Vedat Tek (1873 – 1942), 

Bruno Tauto (1880 – 1930) 

Bu dönemde yapılan eserlere örnekler: 

Üsküdar Kuzguncuk

Beşiktaş İskeleleri 

TBMM Binası

 Ankara Gazi Köşkü 

Ankara Atatürk Lisesi 

II. Ulusal Mimarlık Akımı (1940 – 1950) 

İkinci Ulusal Mimarlık Akımı Anadolu’ya özgün sivil  mimarlığın, özellikle de Türk evinin biçim dilinden  etkilenmiştir. Yapılarda daha çok kesme taş  kullanılmıştır. Dönemin en önemli mimarları Emin Onat,  Orhan Arda, Paul Bonatz’dır. Dönemin en önemli  eserleri ise: Anıtkabir, İstanbul Adalet Sarayı, Büyük  Tiyatro, Ankara Erkek Teknik Öğretmen Okulu

Heykel Sanatı 

Cumhuriyet Döneminde heykel sanatı hızlı bir gelişme  göstermiştir. Avrupa’ya birçok öğrenci gönderilmiştir.  Paris’te eğitim gören ilk Türk heykeltıraşı Ratip Aşir Acudoğlu’dur. Bu dönemde yurt dışından birçok  heykeltıraş getirilmiştir. Dönemin ilk heykeltıraşları, çok  sayıda Atatürk Portresi ve büstü yapmışlardır. İnkılapları  ve savaşları konu alan kompozisyonlar oluşturmuşlardır.  Dönemin ünlü heykeltıraşları; Ali Hadi Bara, Zühti Müridoğlu, İlhan Koman, Hüseyin Gezer’dir. 

Resim Sanatı 

Cumhuriyet Dönemi’nde heykel sanatı yanında resim  sanatı da batılı örnekler esas alınarak gelişmiştir.  Türkiye’de resim sanatının gelişmesinde en önemli role  sahip eğitim kurumu 1883’ de kurulan “Sanayii Nefise  Mektebi”dir. Bu kurum 1928 yılında Güzel Sanatlar  Akademisi, 1982 de ise Mimar Sinan Üniversitesi ismini  aldı. 1914 Kuşağı denilen İbrahim Çallı, Namık İsmail,  Feyhaman Duran gibi sanatçılar Türkiye’de resim  sanatının gelişmesine önemli katkılarda bulundular. 

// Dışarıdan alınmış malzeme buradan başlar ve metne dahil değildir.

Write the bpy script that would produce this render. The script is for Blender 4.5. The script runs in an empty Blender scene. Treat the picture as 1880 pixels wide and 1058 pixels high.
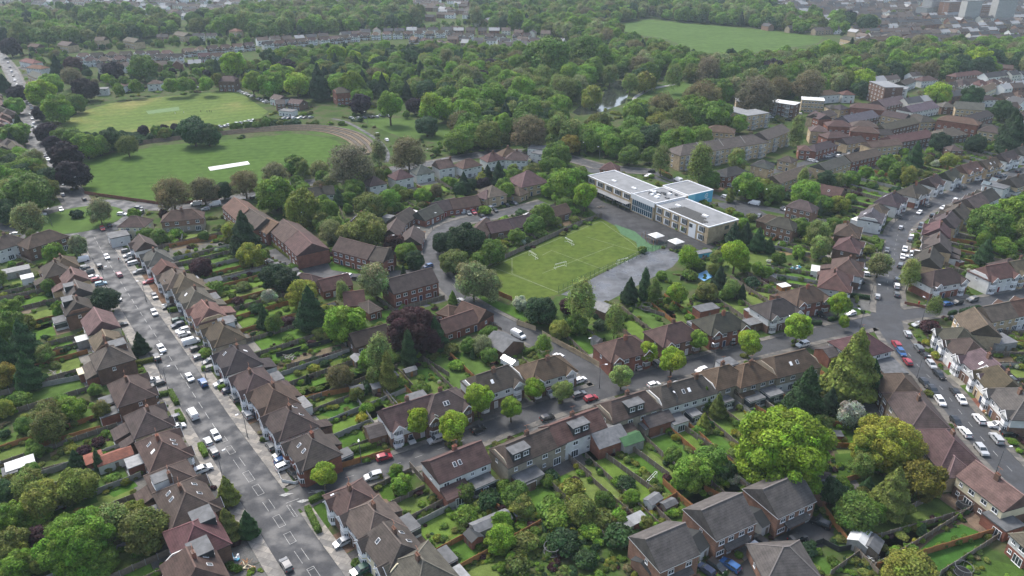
import bpy, math, random
import numpy as np
from mathutils import Vector, Matrix
R = math.radians
rnd = random.Random(7)
rng = np.random.default_rng(11)
S = bpy.context.scene
COL = S.collection

# ------------------------------------------------------------------ camera, sky, sun, exposure
CAM_H, FPX, PITCH = 120.0, 1350.0, math.atan(659.0 / 1350.0)
cd = bpy.data.cameras.new('camera'); cam = bpy.data.objects.new('camera', cd); COL.objects.link(cam)
cam.location = (0, 0, CAM_H); cam.rotation_euler = (math.pi / 2 - PITCH, 0, 0)
cd.sensor_width = 36.0; cd.lens = FPX / 1880.0 * 36.0; cd.clip_start = 1.0; cd.clip_end = 9000.0
S.camera = cam
W = bpy.data.worlds.new('World'); S.world = W; W.use_nodes = True
wn = W.node_tree.nodes; bg = wn['Background']
sky = wn.new('ShaderNodeTexSky'); sky.sky_type = 'NISHITA'; sky.sun_disc = False
SUN_EL, SUN_AZ = R(52), R(-38)
sky.sun_elevation = SUN_EL; sky.sun_rotation = SUN_AZ; sky.dust_density = 3.0; sky.ozone_density = 1.0; sky.air_density = 1.0
hs = wn.new('ShaderNodeHueSaturation'); hs.inputs['Saturation'].default_value = 0.8
W.node_tree.links.new(sky.outputs[0], hs.inputs['Color']); W.node_tree.links.new(hs.outputs[0], bg.inputs[0]); bg.inputs[1].default_value = 0.125
sl = bpy.data.lights.new('sun', 'SUN'); sl.energy = 1.5; sl.angle = R(11); sl.color = (1.0, 0.965, 0.91)
so = bpy.data.objects.new('sun', sl); COL.objects.link(so)
so.rotation_euler = (math.pi / 2 - SUN_EL, 0, math.pi - SUN_AZ)
S.view_settings.view_transform = 'Standard'; S.view_settings.look = 'None'; S.view_settings.gamma = 1
S.view_settings.exposure = 1.32
S.cycles.max_bounces = 5; S.cycles.diffuse_bounces = 2; S.cycles.glossy_bounces = 2
S.cycles.transmission_bounces = 2; S.cycles.volume_bounces = 0; S.cycles.transparent_max_bounces = 4

# ------------------------------------------------------------------ pixel of the photograph -> point on a level plane
TILE = {'z': (0, 0, 1.0)}
for i, c in enumerate('abcd'): TILE[c] = (470 * i, 0, 4.0)
for j, row in enumerate(('efgh', 'ijkl', 'mnop')):
    for i, c in enumerate(row): TILE[c] = (470 * i, (230, 480, 750)[j], 3.434)
CP, SP = math.cos(PITCH), math.sin(PITCH)
def px(t, x, y):
    o = TILE[t]; return o[0] + x / o[2], o[1] + y / o[2]
def gp(X, Y, z=0.0):
    u, v = X - 940.0, Y - 529.0
    k = (CAM_H - z) / (FPX * SP + v * CP)
    return Vector((u * k, (FPX * CP - v * SP) * k, z))
def P(t, x, y, z=0.0): return gp(*px(t, x, y), z)
def proj(p):
    f = p[1] * CP - (p[2] - CAM_H) * SP; d = -p[1] * SP - (p[2] - CAM_H) * CP
    return 940 + FPX * p[0] / f, 529 + FPX * d / f, FPX / f
def PL(t, *xy): return [P(t, xy[i], xy[i + 1]) for i in range(0, len(xy), 2)]

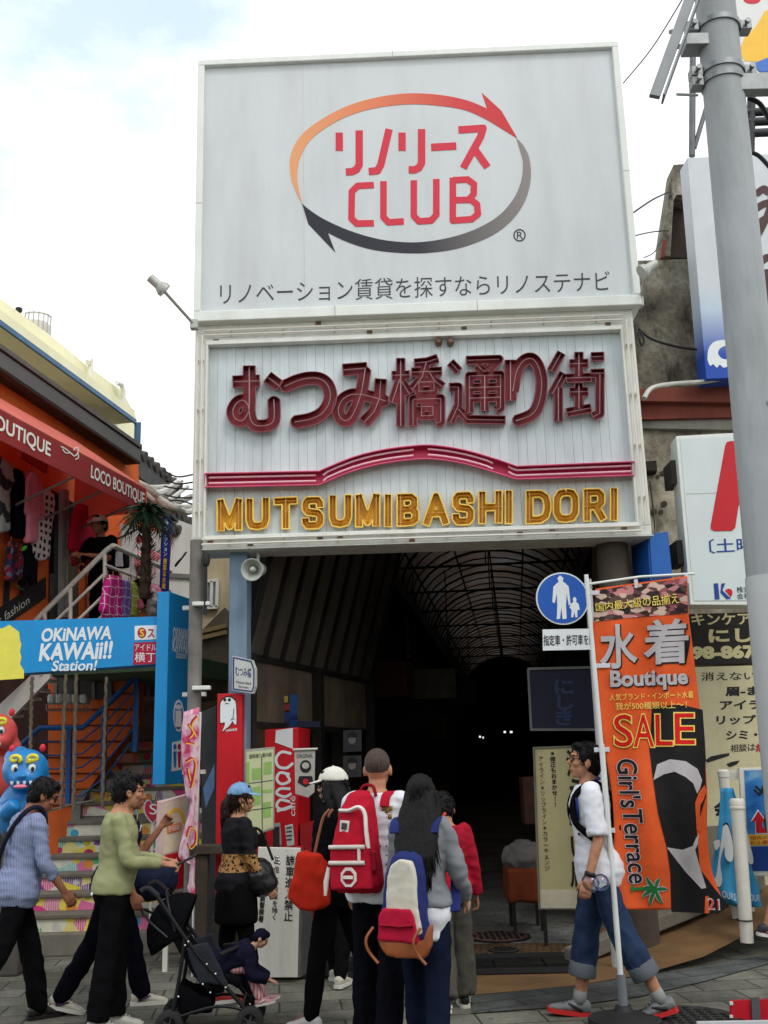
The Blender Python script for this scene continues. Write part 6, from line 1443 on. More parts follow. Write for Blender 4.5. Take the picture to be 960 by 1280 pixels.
for x in (154, 236): q = MB.hit(*YZ(x, 270), -.04); b.ob((q.x, q.y, 0), (.05, 0, 0), (0, .05, 0), (0, 0, q.z))
b.build('leg', m_rib, mp_)
# red drinks cabinet with cursive letters
VM = FP(9.55, -6)
vm = thing('drinks_machine', 'bright red drinks machine with white cursive letters running upwards', 'vending machine', G(352, 1180))
pp(VM, [(331, 912), (373, 909), (372, 1180), (333, 1184)], -.6).build('cabinet', mat('machine_red', srgb(196, 26, 36), .4, .06, 3), vm, bevel=.012)
pp(VM, [(345, 913), (366, 910), (366, 936), (344, 928)], .004).build('white_print', m_sw, vm)
cs = [smoothline([(364, 942), (352, 940), (345, 948), (348, 958), (358, 960), (366, 954)]), smoothline([(362, 968), (350, 966), (346, 974), (352, 980), (362, 976), (358, 968)]), smoothline([(363, 986), (350, 986), (346, 992), (356, 996), (364, 992)]), smoothline([(362, 1002), (350, 1000), (346, 1008), (354, 1012), (364, 1008), (346, 1014)])]
solid(VM, contour(cs, 1.7, 4), .004).build('cursive_lettering', m_sw, vm)
text(VM, 'café', [(362, 1020), (362, 995), (369, 995), (369, 1020)], m_sw, vm, t=.003, bold=.0)
pp(VM, [(375, 1030), (400, 1028), (400, 1175), (376, 1178)], -.4, .0).build('side_cabinet', mat('machine_red2', srgb(150, 24, 30), .5), vm)
# white pennant with a badge
pnn = thing('pennant', 'small white pennant with a black badge print hanging beside the red machine', 'flag', P(385, 940, 9.2))
PN = FP(9.2)
pp(PN, [(368, 937), (394, 936), (393, 990), (385, 997), (369, 992)], -.006).build('cloth', cloth('pennant_white', srgb(176, 172, 164)), pnn)
B().tube([PN.hit(366, 937, .01), PN.hit(397, 936, .01)], .01, 6).build('rod', m_wp, pnn)
pp(PN, ellpts(382, 958, 7, 8), .003, .001).build('badge_print', m_black, pnn); pp(PN, ellpts(382, 957, 4.5, 4), .003, .004).build('badge_print', MATS['pennant_white'], pnn); pp(PN, [(374, 970), (390, 970), (392, 978), (382, 984), (372, 978)], .003, .001).build('badge_print', m_black, pnn)
pp(PN, ellpts(382, 977, 3.5, 3.5), .002, .004).build('badge_print', m_rd, pnn)
text(PN, 'ORIGINAL', [(371, 943), (391, 942), (391, 947), (371, 948)], m_black, pnn, t=.002, bold=.01)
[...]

1933 yılında bazı ressamlar Türk resim sanatına yeni bir  çizgi ve boyut getirmek için “D Grubu” nu kurarak Kübist anlayışın etkisinde eserler vermişlerdir. Grubun en önemli  temsilcileri; Nurullah Berk, Abidin Dino, Elif Naci, Turgut  Zaim, Bedri Rahmi Eyuboğlu’ dur. Gruba sonradan  katılan Turgut Zaim ve Bedri Rahmi, mahalli tema ve  motiflere yönelerek bu eğilimi “Kübist” anlayışla kaynaştırmışlardır. Grup 1947’ den sonra dağılmıştır.